EXERCISE OBJECTIVE:
Look through the data for the string "picture". Copy every line where it is found.
** START **
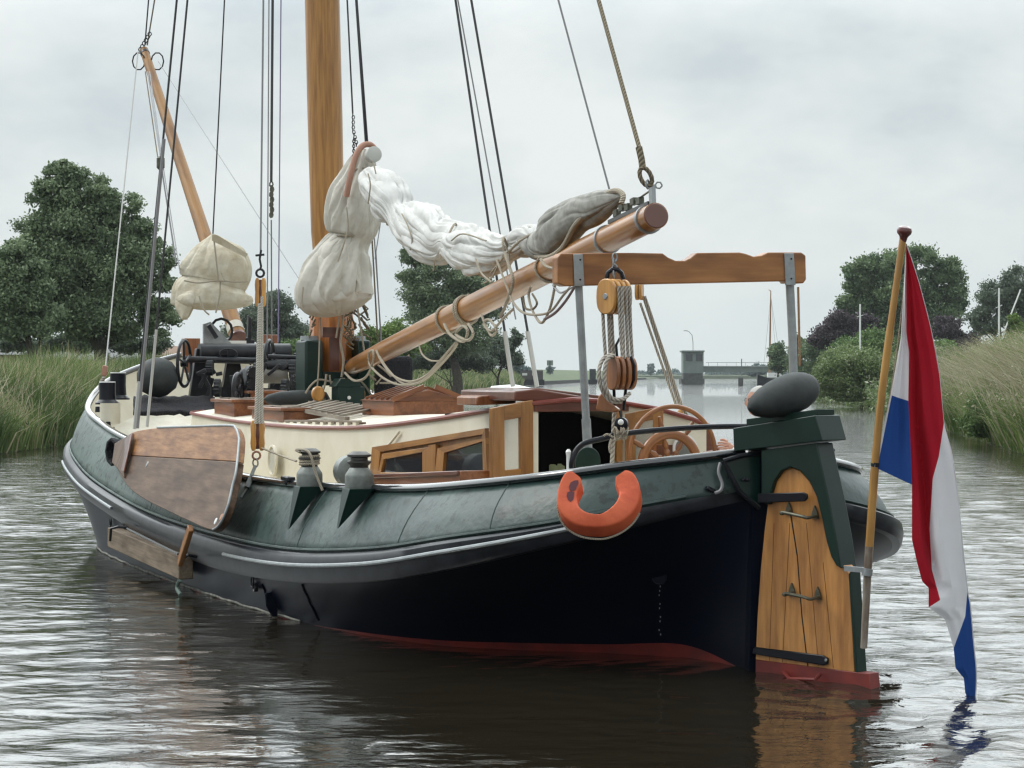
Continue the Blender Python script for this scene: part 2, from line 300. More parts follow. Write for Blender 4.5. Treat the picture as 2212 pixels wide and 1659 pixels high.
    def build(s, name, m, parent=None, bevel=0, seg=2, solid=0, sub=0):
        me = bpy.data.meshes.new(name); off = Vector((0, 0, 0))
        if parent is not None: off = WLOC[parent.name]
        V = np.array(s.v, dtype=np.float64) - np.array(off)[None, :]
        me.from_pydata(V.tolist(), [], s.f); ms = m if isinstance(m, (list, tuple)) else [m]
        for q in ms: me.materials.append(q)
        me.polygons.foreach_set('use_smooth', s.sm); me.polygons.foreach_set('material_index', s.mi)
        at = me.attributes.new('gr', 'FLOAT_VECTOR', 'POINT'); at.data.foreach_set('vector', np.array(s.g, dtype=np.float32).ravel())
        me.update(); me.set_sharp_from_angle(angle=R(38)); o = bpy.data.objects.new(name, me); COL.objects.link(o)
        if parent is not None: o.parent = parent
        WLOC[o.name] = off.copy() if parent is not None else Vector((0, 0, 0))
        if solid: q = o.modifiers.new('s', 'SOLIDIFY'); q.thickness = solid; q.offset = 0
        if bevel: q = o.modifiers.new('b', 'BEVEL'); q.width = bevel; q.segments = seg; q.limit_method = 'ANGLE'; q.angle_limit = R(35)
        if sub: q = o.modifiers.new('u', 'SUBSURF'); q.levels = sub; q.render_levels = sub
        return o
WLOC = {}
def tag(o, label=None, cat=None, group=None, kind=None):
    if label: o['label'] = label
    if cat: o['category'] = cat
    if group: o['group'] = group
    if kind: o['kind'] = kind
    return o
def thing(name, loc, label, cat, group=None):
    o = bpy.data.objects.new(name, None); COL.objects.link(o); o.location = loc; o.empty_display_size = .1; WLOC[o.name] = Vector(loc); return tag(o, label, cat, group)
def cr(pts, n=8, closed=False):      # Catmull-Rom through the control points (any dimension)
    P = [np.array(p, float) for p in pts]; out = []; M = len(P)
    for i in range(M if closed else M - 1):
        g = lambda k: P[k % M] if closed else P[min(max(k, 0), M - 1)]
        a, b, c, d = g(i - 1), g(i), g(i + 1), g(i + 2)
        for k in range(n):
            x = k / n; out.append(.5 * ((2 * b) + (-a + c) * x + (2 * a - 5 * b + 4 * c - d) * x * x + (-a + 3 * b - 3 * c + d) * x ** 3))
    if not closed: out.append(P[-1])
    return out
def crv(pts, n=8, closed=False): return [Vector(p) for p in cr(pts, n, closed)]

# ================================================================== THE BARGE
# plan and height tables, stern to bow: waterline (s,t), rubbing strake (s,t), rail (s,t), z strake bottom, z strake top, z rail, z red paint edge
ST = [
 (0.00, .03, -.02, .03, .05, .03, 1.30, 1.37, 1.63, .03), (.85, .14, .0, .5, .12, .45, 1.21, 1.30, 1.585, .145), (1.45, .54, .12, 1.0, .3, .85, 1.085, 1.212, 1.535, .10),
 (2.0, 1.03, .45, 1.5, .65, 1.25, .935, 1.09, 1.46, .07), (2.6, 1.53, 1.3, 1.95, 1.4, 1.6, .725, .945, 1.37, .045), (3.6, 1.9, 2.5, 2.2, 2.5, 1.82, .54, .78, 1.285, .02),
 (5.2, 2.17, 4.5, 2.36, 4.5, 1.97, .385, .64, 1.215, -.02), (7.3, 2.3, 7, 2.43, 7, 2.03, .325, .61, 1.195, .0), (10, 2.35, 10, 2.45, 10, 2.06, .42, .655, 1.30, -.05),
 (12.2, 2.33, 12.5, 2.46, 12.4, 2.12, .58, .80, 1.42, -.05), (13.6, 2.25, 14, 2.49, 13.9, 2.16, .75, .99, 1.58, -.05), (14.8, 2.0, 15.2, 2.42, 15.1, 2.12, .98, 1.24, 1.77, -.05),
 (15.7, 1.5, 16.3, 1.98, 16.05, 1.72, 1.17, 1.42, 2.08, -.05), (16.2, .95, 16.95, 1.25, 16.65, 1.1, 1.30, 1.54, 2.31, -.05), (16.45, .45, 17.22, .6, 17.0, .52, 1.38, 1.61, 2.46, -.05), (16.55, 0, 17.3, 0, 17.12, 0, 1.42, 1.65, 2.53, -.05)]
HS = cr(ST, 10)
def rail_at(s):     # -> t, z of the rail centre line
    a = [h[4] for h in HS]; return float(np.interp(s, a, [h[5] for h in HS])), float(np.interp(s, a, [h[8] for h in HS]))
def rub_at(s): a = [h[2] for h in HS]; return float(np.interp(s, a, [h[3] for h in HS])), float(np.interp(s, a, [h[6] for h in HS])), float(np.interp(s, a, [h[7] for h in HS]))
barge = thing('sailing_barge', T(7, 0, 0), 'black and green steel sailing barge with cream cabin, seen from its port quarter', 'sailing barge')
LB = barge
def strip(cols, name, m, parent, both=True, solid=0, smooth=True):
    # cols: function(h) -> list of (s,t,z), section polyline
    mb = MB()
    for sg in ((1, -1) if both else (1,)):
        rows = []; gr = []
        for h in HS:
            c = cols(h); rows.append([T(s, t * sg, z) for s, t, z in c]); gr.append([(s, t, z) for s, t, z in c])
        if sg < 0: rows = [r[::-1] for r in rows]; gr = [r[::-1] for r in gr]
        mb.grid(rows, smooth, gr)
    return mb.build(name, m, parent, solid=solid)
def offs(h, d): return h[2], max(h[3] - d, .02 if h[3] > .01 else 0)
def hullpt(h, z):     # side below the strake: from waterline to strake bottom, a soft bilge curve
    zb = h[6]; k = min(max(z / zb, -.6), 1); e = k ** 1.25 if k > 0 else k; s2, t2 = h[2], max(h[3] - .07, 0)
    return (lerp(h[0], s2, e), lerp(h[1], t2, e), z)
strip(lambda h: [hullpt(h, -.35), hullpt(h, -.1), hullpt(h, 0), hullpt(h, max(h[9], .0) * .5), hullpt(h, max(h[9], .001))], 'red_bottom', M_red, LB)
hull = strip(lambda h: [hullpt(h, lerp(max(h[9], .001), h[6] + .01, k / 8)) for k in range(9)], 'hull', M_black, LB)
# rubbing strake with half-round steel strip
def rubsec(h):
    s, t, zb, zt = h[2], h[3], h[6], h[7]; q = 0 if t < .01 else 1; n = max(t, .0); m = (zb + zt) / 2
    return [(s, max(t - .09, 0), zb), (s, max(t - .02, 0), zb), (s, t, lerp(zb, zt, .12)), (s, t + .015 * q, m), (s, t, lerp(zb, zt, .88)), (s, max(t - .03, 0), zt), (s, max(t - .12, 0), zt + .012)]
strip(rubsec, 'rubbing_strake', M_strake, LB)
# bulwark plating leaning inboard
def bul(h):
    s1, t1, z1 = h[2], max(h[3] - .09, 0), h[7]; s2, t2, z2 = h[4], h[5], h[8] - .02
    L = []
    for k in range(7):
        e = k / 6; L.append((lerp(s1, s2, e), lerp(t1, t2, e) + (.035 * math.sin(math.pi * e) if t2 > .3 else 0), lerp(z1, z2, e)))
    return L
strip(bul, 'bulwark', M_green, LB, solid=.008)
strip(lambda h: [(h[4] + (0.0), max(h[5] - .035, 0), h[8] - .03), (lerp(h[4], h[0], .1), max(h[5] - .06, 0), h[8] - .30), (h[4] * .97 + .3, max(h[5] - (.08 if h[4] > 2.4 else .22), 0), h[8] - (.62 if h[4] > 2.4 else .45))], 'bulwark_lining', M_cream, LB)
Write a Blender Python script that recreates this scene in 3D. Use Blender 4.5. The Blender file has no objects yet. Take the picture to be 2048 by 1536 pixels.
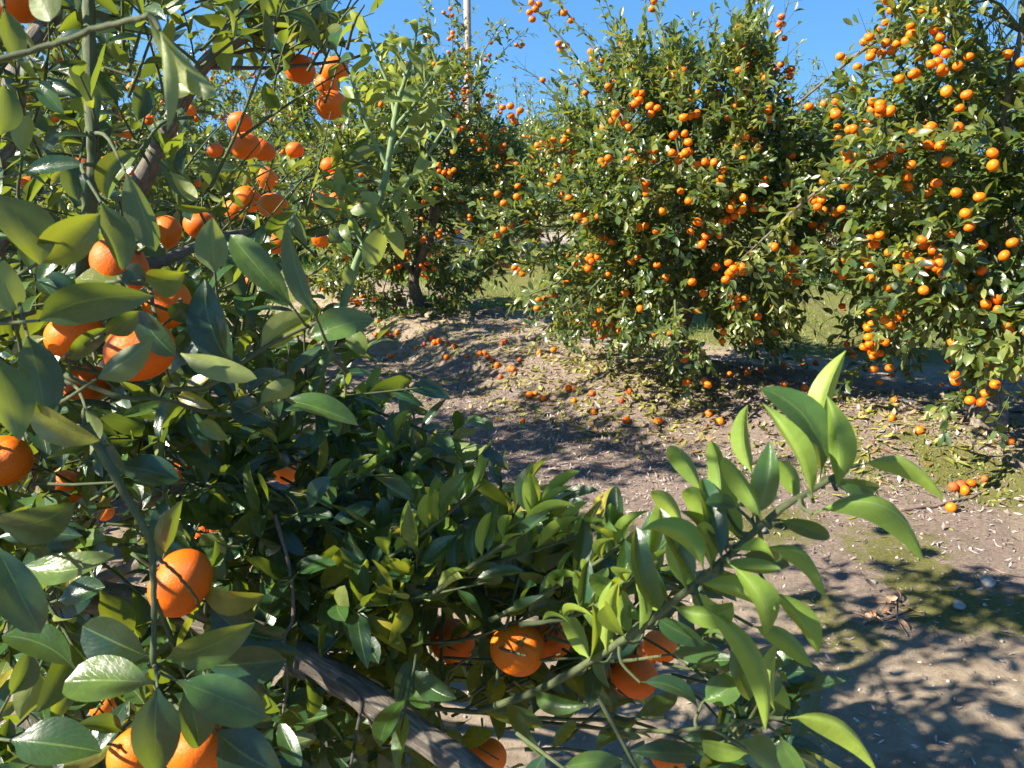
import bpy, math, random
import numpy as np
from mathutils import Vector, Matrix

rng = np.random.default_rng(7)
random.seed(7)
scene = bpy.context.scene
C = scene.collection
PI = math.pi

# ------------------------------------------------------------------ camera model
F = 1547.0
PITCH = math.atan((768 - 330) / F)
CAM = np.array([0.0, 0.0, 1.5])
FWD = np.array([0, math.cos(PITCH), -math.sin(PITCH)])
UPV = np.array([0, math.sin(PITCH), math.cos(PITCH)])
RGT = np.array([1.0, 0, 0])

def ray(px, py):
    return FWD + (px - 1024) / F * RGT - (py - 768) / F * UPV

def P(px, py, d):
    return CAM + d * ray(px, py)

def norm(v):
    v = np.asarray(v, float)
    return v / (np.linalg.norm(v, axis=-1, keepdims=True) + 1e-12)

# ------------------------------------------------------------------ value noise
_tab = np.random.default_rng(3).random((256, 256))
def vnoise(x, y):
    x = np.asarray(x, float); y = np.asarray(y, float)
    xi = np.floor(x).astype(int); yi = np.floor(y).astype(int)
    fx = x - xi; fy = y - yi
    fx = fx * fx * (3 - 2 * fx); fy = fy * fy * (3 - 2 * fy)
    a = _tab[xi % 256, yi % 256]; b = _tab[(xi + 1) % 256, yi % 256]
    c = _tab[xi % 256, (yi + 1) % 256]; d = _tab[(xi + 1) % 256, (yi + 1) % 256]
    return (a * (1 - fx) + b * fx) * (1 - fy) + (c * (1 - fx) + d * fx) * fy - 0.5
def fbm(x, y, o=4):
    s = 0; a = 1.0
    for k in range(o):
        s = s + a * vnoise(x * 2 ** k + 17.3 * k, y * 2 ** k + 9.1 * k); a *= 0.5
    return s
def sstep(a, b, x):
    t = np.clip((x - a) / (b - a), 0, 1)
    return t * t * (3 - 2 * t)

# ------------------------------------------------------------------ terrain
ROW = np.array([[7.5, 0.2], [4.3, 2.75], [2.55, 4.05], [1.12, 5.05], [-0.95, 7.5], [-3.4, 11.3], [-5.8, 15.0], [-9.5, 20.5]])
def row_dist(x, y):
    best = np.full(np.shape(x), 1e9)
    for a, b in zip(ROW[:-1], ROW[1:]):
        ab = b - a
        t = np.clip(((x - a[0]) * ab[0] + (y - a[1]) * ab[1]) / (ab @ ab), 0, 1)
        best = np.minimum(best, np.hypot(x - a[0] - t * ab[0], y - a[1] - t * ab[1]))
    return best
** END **
FINISHED TASK:
Continue the Blender Python script for this scene: part 2, from line 300. More parts follow. Write for Blender 4.5. Treat the picture as 2212 pixels wide and 1659 pixels high.
Write a Blender Python script that recreates this scene in 3D. Use Blender 4.5. The Blender file has no objects yet. Take the picture to be 2048 by 1536 pixels.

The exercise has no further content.